Então eu via uma situação muito desigual acontecendo, tinha amigas no mercado também insatisfeitas e essa vontade de fazer alguma coisa. Quando foi lançado o Tumblr “Liga da Criação, que homenageava os grandes criativos da publicidade, eu fiquei indignada por só ver homens ali e me dei conta de que também na minha área as mulheres têm seus nomes apagados da história, o mercado também faz questão de cultuar apenas os homens. Então foi com o intuito de dar mais visibilidade às grandes mulheres da publicidade e denunciar os absurdos, que veio o desejo de criar a Liga das Heroinas.

Plano: E como está a repercussão disso no meio publicitário? Ele pode ajudar a mudar o quadro?

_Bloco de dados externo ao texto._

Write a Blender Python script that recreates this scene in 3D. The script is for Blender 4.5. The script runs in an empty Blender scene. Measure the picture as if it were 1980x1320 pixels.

Luise: Era para ser apenas uma resposta ao “Liga da Criação” que postaríamos no Think Olga, no qual sou manager de conteúdo e comunidade, mas acabou se tornando algo muito maior. Sei que a Liga, por si só, não será suficiente – mas o importante é que abrimos espaço para esse debate. A experiência de conviver com tanta desigualdade dentro de uma agência de publicidade é muito solitária e alienante, pois nos sentimos impotentes diante dela e sentimos que é assim mesmo, sempre foi e sempre será – e isso não é verdade.

Nenhuma mulher é obrigada a passar pelas situações que publicamos no Tumblr. Há vários casos que configuram assédio moral e sexual, mas é como se as agências, por serem supostamente ambientes criativos, inovadores e majoritariamente jovens, tivessem carta branca para exercer domínio sobre as mulheres. Além disso, os benefícios de ter uma equipe diversa já foram mais que comprovados e isso também deve passar pelas agências de publicidade.

Plano: O que os depoimentos trouxeram de mais chocante? Alguma coisa que surpreendeu vocês?

Luise: O que mais me choca é ler as coisas absurdas que me escrevem e saber que algum sujeito decidiu que aquilo era uma boa ideia. Por quantos filtros de educação, respeito e bom senso passaram frases como “a menstruação deve ter subido pro cérebro dela”? Além do machismo descarado em algumas das maiores empresas de comunicação do país, como é o caso da Calota de Ouro, da agência Africa.

Também sei, por experiência e por depoimentos que recebi, que “prêmios” e eleições similares nas quais os homens da agência avaliam as mulheres são muito comuns no mercado. O machismo em si não me surpreende, o que me choca é perceber como ele é presente em espaços que supostamente são os mais criativos e inovadores do país.

Como pode uma publicidade mundialmente conhecida como a nossa sair de espaços tão retrógrados? Vejo muito potencial em uma mudança de atitude. Fico triste mesmo é de ler a história de várias mulheres que desistiram do mercado por causa disso. Muitas ficam doentes, entram em depressão, têm crises de ansiedade e sentem um alívio tremendo ao abandonar a agência e sair de um ambiente tóxico.

Gente, estamos falando de uma empresa, na qual devíamos nos sentir bem para fazer o trabalho que escolhemos. Não são as mulheres que devem abandonar a publicidade, é a publicidade que deve abandonar o machismo, pois ele está custando muitos talentos.

Plano: Houve alguma reação negativa, alguma agência contatou vocês?  

Luise: As reações foram muito positivas! De certa forma, isso não me surpreende por dois motivos. Primeiro, porque o sujeito tem que ser muito calhorda para vir abertamente defender a discriminação de gênero e as coisas estão muito quentes nas redes sociais. Segundo, porque na mentalidade de quem acha que as coisas são assim mesmo nós nem merecemos atenção ou resposta. Mas essa mentalidade será atropelada pela história, o mundo mudou.  

Plano: E os planos para o futuro? Pretendem ampliar esse projeto de alguma forma mais ativa?

Luise: Temos grandes planos e um longo caminho pela frente. Já considero uma grande conquista ter jogado luz sobre esse problema e poder oferecer um espaço no qual grandes mulheres da publicidade sejam retratadas como as heroínas que são em um mercado no qual é preciso fazer o dobro ou o triplo do que um homem faz para ter o mesmo reconhecimento.